• _Data extract_:
** Start **
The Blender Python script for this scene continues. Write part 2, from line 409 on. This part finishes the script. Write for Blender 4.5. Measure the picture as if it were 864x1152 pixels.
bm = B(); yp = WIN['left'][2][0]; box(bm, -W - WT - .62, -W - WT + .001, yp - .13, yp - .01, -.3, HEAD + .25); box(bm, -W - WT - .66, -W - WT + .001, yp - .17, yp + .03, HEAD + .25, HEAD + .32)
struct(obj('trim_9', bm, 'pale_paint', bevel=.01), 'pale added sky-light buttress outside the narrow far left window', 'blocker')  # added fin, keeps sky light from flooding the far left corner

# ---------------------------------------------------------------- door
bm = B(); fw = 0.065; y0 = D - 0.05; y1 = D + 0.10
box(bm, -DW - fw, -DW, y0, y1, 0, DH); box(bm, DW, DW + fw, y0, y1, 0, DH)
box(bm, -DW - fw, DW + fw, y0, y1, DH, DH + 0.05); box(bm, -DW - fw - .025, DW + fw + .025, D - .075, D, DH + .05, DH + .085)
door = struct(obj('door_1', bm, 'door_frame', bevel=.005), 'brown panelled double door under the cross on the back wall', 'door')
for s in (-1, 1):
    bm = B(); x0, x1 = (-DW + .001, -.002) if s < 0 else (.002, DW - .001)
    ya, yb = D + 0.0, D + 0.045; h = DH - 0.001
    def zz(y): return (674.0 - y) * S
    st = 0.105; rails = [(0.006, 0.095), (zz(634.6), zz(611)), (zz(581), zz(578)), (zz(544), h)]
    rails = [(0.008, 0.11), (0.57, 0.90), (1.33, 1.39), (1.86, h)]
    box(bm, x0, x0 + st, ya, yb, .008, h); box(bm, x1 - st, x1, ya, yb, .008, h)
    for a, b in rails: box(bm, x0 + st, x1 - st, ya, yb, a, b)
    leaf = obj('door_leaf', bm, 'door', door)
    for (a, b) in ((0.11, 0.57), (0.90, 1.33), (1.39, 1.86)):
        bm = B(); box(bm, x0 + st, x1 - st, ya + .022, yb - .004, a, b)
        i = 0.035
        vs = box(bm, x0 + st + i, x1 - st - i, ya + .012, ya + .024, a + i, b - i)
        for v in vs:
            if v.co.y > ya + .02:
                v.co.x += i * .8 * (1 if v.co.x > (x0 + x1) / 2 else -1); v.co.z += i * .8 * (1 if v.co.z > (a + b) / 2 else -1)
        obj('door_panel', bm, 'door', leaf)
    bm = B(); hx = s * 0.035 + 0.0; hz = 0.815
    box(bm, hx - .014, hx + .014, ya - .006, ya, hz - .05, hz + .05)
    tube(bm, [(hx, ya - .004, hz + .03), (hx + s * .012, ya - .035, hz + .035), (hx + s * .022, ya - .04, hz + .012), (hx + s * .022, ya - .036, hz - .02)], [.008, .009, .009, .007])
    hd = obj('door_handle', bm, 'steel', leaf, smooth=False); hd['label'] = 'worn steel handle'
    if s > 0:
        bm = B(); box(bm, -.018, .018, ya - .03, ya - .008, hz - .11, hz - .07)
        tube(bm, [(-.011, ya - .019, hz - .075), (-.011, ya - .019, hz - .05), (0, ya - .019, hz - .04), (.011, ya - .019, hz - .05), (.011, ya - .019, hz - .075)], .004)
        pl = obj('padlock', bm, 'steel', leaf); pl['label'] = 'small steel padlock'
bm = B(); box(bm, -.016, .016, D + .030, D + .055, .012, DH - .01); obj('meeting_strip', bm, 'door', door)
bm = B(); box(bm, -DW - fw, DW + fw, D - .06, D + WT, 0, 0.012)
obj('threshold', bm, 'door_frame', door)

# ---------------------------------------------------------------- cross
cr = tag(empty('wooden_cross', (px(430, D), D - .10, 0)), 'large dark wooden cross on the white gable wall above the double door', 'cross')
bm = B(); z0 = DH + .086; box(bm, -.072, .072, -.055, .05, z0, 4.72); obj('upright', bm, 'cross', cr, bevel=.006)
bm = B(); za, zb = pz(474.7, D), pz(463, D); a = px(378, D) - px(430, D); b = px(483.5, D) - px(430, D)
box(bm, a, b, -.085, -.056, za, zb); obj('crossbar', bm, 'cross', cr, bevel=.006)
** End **
• _What this task involves_: Everything from the first line above up to and including the line that contains "struct(obj('trim_9', bm, 'pale_paint', bevel=.01), 'pale" should be printed exactly; please print only that.

• _Reply_:
The Blender Python script for this scene continues. Write part 2, from line 409 on. This part finishes the script. Write for Blender 4.5. Measure the picture as if it were 864x1152 pixels.
bm = B(); yp = WIN['left'][2][0]; box(bm, -W - WT - .62, -W - WT + .001, yp - .13, yp - .01, -.3, HEAD + .25); box(bm, -W - WT - .66, -W - WT + .001, yp - .17, yp + .03, HEAD + .25, HEAD + .32)
struct(obj('trim_9', bm, 'pale_paint', bevel=.01), 'pale added sky-light buttress outside the narrow far left window', 'blocker')  # added fin, keeps sky light from flooding the far left corner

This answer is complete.